[DATA BLOCK]
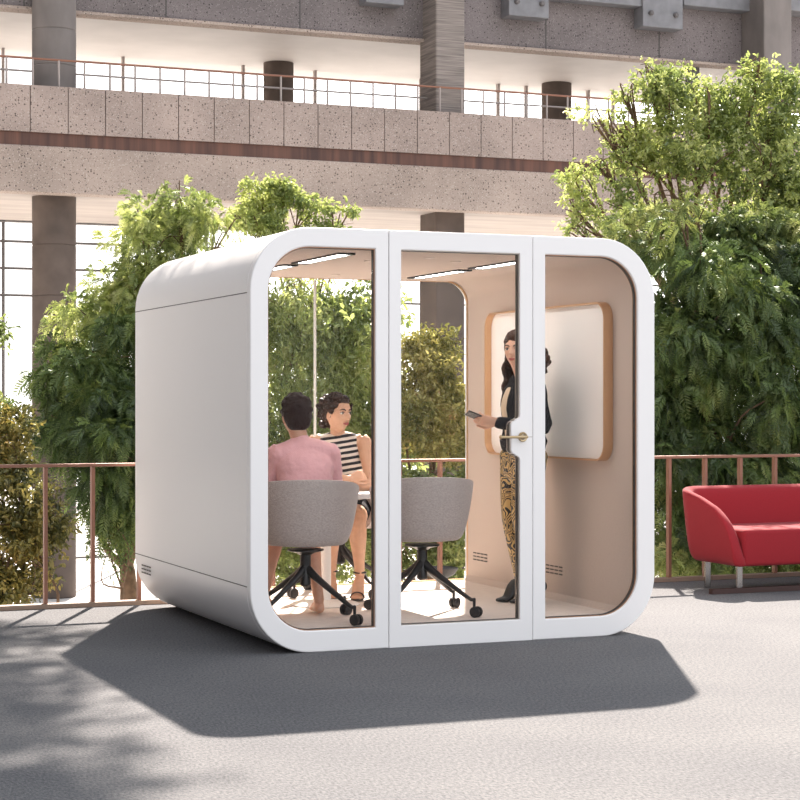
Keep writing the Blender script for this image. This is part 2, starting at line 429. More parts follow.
# shell seams and vents
for u in (-.0008, WD+.0008):
    for z in (.347, 1.857):
        obj('shell_seam', box(BM(), u-.0008, u+.0008, .05, DP-.002, z-.0022, z+.0022), M['seam'], pod)
def vent(bm, u, v, z, du):
    for j in range(3):
        for i in range(4):
            v0 = v-.11+i*.057
            box(bm, u-du, u+du, v0, v0+.044, z+.022-j*.022-.004, z+.022-j*.022+.004)
bm = BM(); vent(bm, -.0012, 2.06, .265, .0012); obj('vent', bm, M['gasket'], pod)
bm = BM(); vent(bm, WD-T-.0012, 2.08, .268, .0012); obj('vent', bm, M['gasket'], pod)
bm = BM(); vent(bm, WD-T-.0012, 1.02, .274, .0012); obj('vent', bm, M['gasket'], pod)
# ceiling lights
for u in (.63, 1.745):
    for v0, v1 in ((.28, 1.02), (1.2, 1.95)):
        f = BM(); zc = HT-.104
        ringsolid_h = [(u-.042, v0), (u+.042, v0), (u+.042, v1), (u-.042, v1)]
        box(f, u-.047, u-.037, v0-.02, v1+.02, zc-.010, zc); box(f, u+.037, u+.047, v0-.02, v1+.02, zc-.010, zc)
        box(f, u-.037, u+.037, v0-.02, v0+.02, zc-.010, zc); box(f, u-.037, u+.037, v1-.02, v1+.02, zc-.010, zc)
        fr = obj('ceiling_light', f, M['black'], pod)
        obj('diffuser', box(BM(), u-.036, u+.036, v0+.02, v1-.02, zc-.006, zc-.001), M['led'], fr)
for u, v in ((.95, .75), (1.18, .42), (1.42, .60), (1.18, 1.9)):
    bm = BM(); lathe(bm, [(.03, HT-.104), (.03, HT-.108), (.02, HT-.109)], (u, v, 0)); obj('ceiling_spot', bm, mat('spot', (.75, .66, .6, 1), .5), pod, smooth=40)

# whiteboard on the felt wall
wbx = WD-T
wb = thing('whiteboard', 'large whiteboard with rounded copper frame hung on the beige felt wall of the booth', 'whiteboard', P0, TH)
def vloop(v0, v1, z0, z1, r, d): return rloop(v0+d, v1-d, z0+d, z1-d, (r-d,)*4, n=10)
def uring(bm, A, B, u0, u1):
    L = [[bm.verts.new((u, p[0], p[1])) for p in lp] for lp, u in ((A, u0), (A, u1), (B, u1), (B, u0))]
    n = len(A)
    for a in range(4):
        for i in range(n):
            j = (i+1) % n; bm.faces.new((L[a][i], L[a][j], L[(a+1) % 4][j], L[(a+1) % 4][i]))
bm = BM(); uring(bm, vloop(.285, 1.885, .955, 1.87, .1, 0), vloop(.285, 1.885, .955, 1.87, .1, .010), wbx-.062, wbx-.001)
obj('frame', bm, M['copper'], wb, smooth=40, bevel=.002)
bm = BM(); lpw = vloop(.285, 1.885, .955, 1.87, .1, .0105)
bridge(bm, [[(wbx-.016, p[0], p[1]) for p in lpw], [(wbx-.002, p[0], p[1]) for p in lpw]]); obj('board', bm, M['wb'], wb, smooth=40)

# ================================================================== CHAIRS AND TABLE
FZ = .1                                                       # floor inside the booth
def make_chair(name, label, group):
    t = thing(name, label, 'chair', (0, 0, 0), 0, group)
    # shell: seat pan turning up into a wrap-around back, open in front (+y)
    na, nt_ = 56, 26
    bm = BM(); G = []
    for i in range(na+1):
        s = -1+2*i/na; ph = s*math.radians(128)               # 0 = straight back
        c = abs(s)
        top = .778-.085*c**2-.07*max(0, (c-.4)/.6)**1.6
        if c > .86: top -= .12*((c-.86)/.14)**1.5
        row = []
        for j in range(nt_+1):
            q = j/nt_
            if q < .42: rr = .205*(q/.42); z = .405+.012*(q/.42)**2
            else:
                w = (q-.42)/.58
                rr = .205+.092*w**.55
                z = .417+(top-.417)*(w**1.25)
            sx, sy = 1.0, (.93 if math.cos(ph) > 0 else .86)
            row.append(bm.verts.new((math.sin(ph)*rr*sx, -math.cos(ph)*rr*sy+.02, z)))
        G.append(row)
    for i in range(na):
        for j in range(nt_):
            if j == 0:
                pass
            bm.faces.new((G[i][j], G[i+1][j], G[i+1][j+1], G[i][j+1]))
    # close the front of the seat pan
    bmesh.ops.remove_doubles(bm, verts=bm.verts, dist=.0005)
    ctr = [v for v in bm.verts if v.co.xy.length < .03 and abs(v.co.z-.405) < .002][0]
    a0 = [G[0][j] for j in range(12) if G[0][j].is_valid]; a1 = [G[na][j] for j in range(12) if G[na][j].is_valid]
    a0 = [v for v in a0 if v is not ctr]; a1 = [v for v in a1 if v is not ctr]
    prev = a1
    for k in range(1, 9):
        ph = math.radians(128+104*k/9)
        cur = [bm.verts.new((math.sin(ph)*math.hypot(v.co.x, v.co.y-.02)*1.03, -math.cos(ph)*math.hypot(v.co.x, v.co.y-.02)*1.0+.02, v.co.z-.004*k*(9-k)/20)) for v in a1]
        bm.faces.new((ctr, prev[0], cur[0]))
        for x in range(len(a1)-1): bm.faces.new((prev[x], prev[x+1], cur[x+1], cur[x]))
        prev = cur
    bm.faces.new((ctr, prev[0], a0[0]))
    for x in range(min(len(a1), len(a0))-1): bm.faces.new((prev[x], prev[x+1], a0[x+1], a0[x]))
    o = obj('seat_shell', bm, M['chair'], t, smooth=180)
    sd = o.modifiers.new('s', 'SOLIDIFY'); sd.thickness = .022; sd.offset = -1
    bv = o.modifiers.new('b', 'BEVEL'); bv.width = .006; bv.segments = 2; bv.limit_method = 'ANGLE'
    bm = BM()
    lathe(bm, [(.10, .392), (.10, .384), (.05, .372), (.03, .36), (.03, .30)], segs=20); obj('seat_mount', bm, M['black'], t, smooth=40)
    bm = BM(); lathe(bm, [(.022, .31), (.028, .30), (.030, .20), (.020, .19)], segs=20); obj('column', bm, M['black'], t, smooth=40)
    for k in range(4):
        a = PI/2*k+PI/4; d = Vector((math.cos(a), math.sin(a), 0)); sd = (-d.y, d.x, 0)
        bm = BM(); tube(bm, [d*.012+Vector((0, 0, .285)), d*.09+Vector((0, 0, .232)), d*.30+Vector((0, 0, .108)), d*.335+Vector((0, 0, .098))], [(.018, .028), (.018, .020), (.013, .011), (.012, .009)], 12, ref=sd)
        leg = obj('leg', bm, M['black'], t, smooth=60)
        bm = BM(); c = d*.342
        tube(bm, [c+Vector((0, 0, .10)), c+Vector((0, 0, .058))], [.009, .008], 10)
        w = Vector(sd)
        for s in (-1, 1):
            cc = c+w*.014*s+d*.012+Vector((0, 0, .031))
            A = []
            for off, rr in ((-.010, .024), (-.008, .030), (.008, .030), (.010, .024)):
                A.append([tuple(cc+w*off+d*rr*math.cos(x)+Vector((0, 0, rr*math.sin(x)))) for x in np.linspace(0, 2*PI, 20, endpoint=False)])
            bridge(bm, A)
        obj('caster', bm, M['rubber'], leg, smooth=50)
    return t
def wa(a): return a - TH
def place(o, x, y, rz): o.location = (x, y, FZ); o.rotation_euler = (0, 0, rz)
ch1 = make_chair('swivel_chair', 'grey fabric swivel chair holding the person in the pink jacket', 'grey tub chairs on black swivel bases')
ch2 = copy_tree(ch1); ch2['label'] = 'empty grey fabric swivel chair on black castors seen through the glass door'
ch3 = copy_tree(ch1); ch3['label'] = 'grey swivel chair under the woman in the striped top, behind the table'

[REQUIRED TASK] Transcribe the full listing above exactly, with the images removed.

[THE RESPONSE]
Keep writing the Blender script for this image. This is part 2, starting at line 429. More parts follow.
# shell seams and vents
for u in (-.0008, WD+.0008):
    for z in (.347, 1.857):
        obj('shell_seam', box(BM(), u-.0008, u+.0008, .05, DP-.002, z-.0022, z+.0022), M['seam'], pod)
def vent(bm, u, v, z, du):
    for j in range(3):
        for i in range(4):
            v0 = v-.11+i*.057
            box(bm, u-du, u+du, v0, v0+.044, z+.022-j*.022-.004, z+.022-j*.022+.004)
bm = BM(); vent(bm, -.0012, 2.06, .265, .0012); obj('vent', bm, M['gasket'], pod)
bm = BM(); vent(bm, WD-T-.0012, 2.08, .268, .0012); obj('vent', bm, M['gasket'], pod)
bm = BM(); vent(bm, WD-T-.0012, 1.02, .274, .0012); obj('vent', bm, M['gasket'], pod)
# ceiling lights
for u in (.63, 1.745):
    for v0, v1 in ((.28, 1.02), (1.2, 1.95)):
        f = BM(); zc = HT-.104
        ringsolid_h = [(u-.042, v0), (u+.042, v0), (u+.042, v1), (u-.042, v1)]
        box(f, u-.047, u-.037, v0-.02, v1+.02, zc-.010, zc); box(f, u+.037, u+.047, v0-.02, v1+.02, zc-.010, zc)
        box(f, u-.037, u+.037, v0-.02, v0+.02, zc-.010, zc); box(f, u-.037, u+.037, v1-.02, v1+.02, zc-.010, zc)
        fr = obj('ceiling_light', f, M['black'], pod)
        obj('diffuser', box(BM(), u-.036, u+.036, v0+.02, v1-.02, zc-.006, zc-.001), M['led'], fr)
for u, v in ((.95, .75), (1.18, .42), (1.42, .60), (1.18, 1.9)):
    bm = BM(); lathe(bm, [(.03, HT-.104), (.03, HT-.108), (.02, HT-.109)], (u, v, 0)); obj('ceiling_spot', bm, mat('spot', (.75, .66, .6, 1), .5), pod, smooth=40)

# whiteboard on the felt wall
wbx = WD-T
wb = thing('whiteboard', 'large whiteboard with rounded copper frame hung on the beige felt wall of the booth', 'whiteboard', P0, TH)
def vloop(v0, v1, z0, z1, r, d): return rloop(v0+d, v1-d, z0+d, z1-d, (r-d,)*4, n=10)
def uring(bm, A, B, u0, u1):
    L = [[bm.verts.new((u, p[0], p[1])) for p in lp] for lp, u in ((A, u0), (A, u1), (B, u1), (B, u0))]
    n = len(A)
    for a in range(4):
        for i in range(n):
            j = (i+1) % n; bm.faces.new((L[a][i], L[a][j], L[(a+1) % 4][j], L[(a+1) % 4][i]))
bm = BM(); uring(bm, vloop(.285, 1.885, .955, 1.87, .1, 0), vloop(.285, 1.885, .955, 1.87, .1, .010), wbx-.062, wbx-.001)
obj('frame', bm, M['copper'], wb, smooth=40, bevel=.002)
bm = BM(); lpw = vloop(.285, 1.885, .955, 1.87, .1, .0105)
bridge(bm, [[(wbx-.016, p[0], p[1]) for p in lpw], [(wbx-.002, p[0], p[1]) for p in lpw]]); obj('board', bm, M['wb'], wb, smooth=40)

# ================================================================== CHAIRS AND TABLE
FZ = .1                                                       # floor inside the booth
def make_chair(name, label, group):
    t = thing(name, label, 'chair', (0, 0, 0), 0, group)
    # shell: seat pan turning up into a wrap-around back, open in front (+y)
    na, nt_ = 56, 26
    bm = BM(); G = []
    for i in range(na+1):
        s = -1+2*i/na; ph = s*math.radians(128)               # 0 = straight back
        c = abs(s)
        top = .778-.085*c**2-.07*max(0, (c-.4)/.6)**1.6
        if c > .86: top -= .12*((c-.86)/.14)**1.5
        row = []
        for j in range(nt_+1):
            q = j/nt_
            if q < .42: rr = .205*(q/.42); z = .405+.012*(q/.42)**2
            else:
                w = (q-.42)/.58
                rr = .205+.092*w**.55
                z = .417+(top-.417)*(w**1.25)
            sx, sy = 1.0, (.93 if math.cos(ph) > 0 else .86)
            row.append(bm.verts.new((math.sin(ph)*rr*sx, -math.cos(ph)*rr*sy+.02, z)))
        G.append(row)
    for i in range(na):
        for j in range(nt_):
            if j == 0:
                pass
            bm.faces.new((G[i][j], G[i+1][j], G[i+1][j+1], G[i][j+1]))
    # close the front of the seat pan
    bmesh.ops.remove_doubles(bm, verts=bm.verts, dist=.0005)
    ctr = [v for v in bm.verts if v.co.xy.length < .03 and abs(v.co.z-.405) < .002][0]
    a0 = [G[0][j] for j in range(12) if G[0][j].is_valid]; a1 = [G[na][j] for j in range(12) if G[na][j].is_valid]
    a0 = [v for v in a0 if v is not ctr]; a1 = [v for v in a1 if v is not ctr]
    prev = a1
    for k in range(1, 9):
        ph = math.radians(128+104*k/9)
        cur = [bm.verts.new((math.sin(ph)*math.hypot(v.co.x, v.co.y-.02)*1.03, -math.cos(ph)*math.hypot(v.co.x, v.co.y-.02)*1.0+.02, v.co.z-.004*k*(9-k)/20)) for v in a1]
        bm.faces.new((ctr, prev[0], cur[0]))
        for x in range(len(a1)-1): bm.faces.new((prev[x], prev[x+1], cur[x+1], cur[x]))
        prev = cur
    bm.faces.new((ctr, prev[0], a0[0]))
    for x in range(min(len(a1), len(a0))-1): bm.faces.new((prev[x], prev[x+1], a0[x+1], a0[x]))
    o = obj('seat_shell', bm, M['chair'], t, smooth=180)
    sd = o.modifiers.new('s', 'SOLIDIFY'); sd.thickness = .022; sd.offset = -1
    bv = o.modifiers.new('b', 'BEVEL'); bv.width = .006; bv.segments = 2; bv.limit_method = 'ANGLE'
    bm = BM()
    lathe(bm, [(.10, .392), (.10, .384), (.05, .372), (.03, .36), (.03, .30)], segs=20); obj('seat_mount', bm, M['black'], t, smooth=40)
    bm = BM(); lathe(bm, [(.022, .31), (.028, .30), (.030, .20), (.020, .19)], segs=20); obj('column', bm, M['black'], t, smooth=40)
    for k in range(4):
        a = PI/2*k+PI/4; d = Vector((math.cos(a), math.sin(a), 0)); sd = (-d.y, d.x, 0)
        bm = BM(); tube(bm, [d*.012+Vector((0, 0, .285)), d*.09+Vector((0, 0, .232)), d*.30+Vector((0, 0, .108)), d*.335+Vector((0, 0, .098))], [(.018, .028), (.018, .020), (.013, .011), (.012, .009)], 12, ref=sd)
        leg = obj('leg', bm, M['black'], t, smooth=60)
        bm = BM(); c = d*.342
        tube(bm, [c+Vector((0, 0, .10)), c+Vector((0, 0, .058))], [.009, .008], 10)
        w = Vector(sd)
        for s in (-1, 1):
            cc = c+w*.014*s+d*.012+Vector((0, 0, .031))
            A = []
            for off, rr in ((-.010, .024), (-.008, .030), (.008, .030), (.010, .024)):
                A.append([tuple(cc+w*off+d*rr*math.cos(x)+Vector((0, 0, rr*math.sin(x)))) for x in np.linspace(0, 2*PI, 20, endpoint=False)])
            bridge(bm, A)
        obj('caster', bm, M['rubber'], leg, smooth=50)
    return t
def wa(a): return a - TH
def place(o, x, y, rz): o.location = (x, y, FZ); o.rotation_euler = (0, 0, rz)
ch1 = make_chair('swivel_chair', 'grey fabric swivel chair holding the person in the pink jacket', 'grey tub chairs on black swivel bases')
ch2 = copy_tree(ch1); ch2['label'] = 'empty grey fabric swivel chair on black castors seen through the glass door'
ch3 = copy_tree(ch1); ch3['label'] = 'grey swivel chair under the woman in the striped top, behind the table'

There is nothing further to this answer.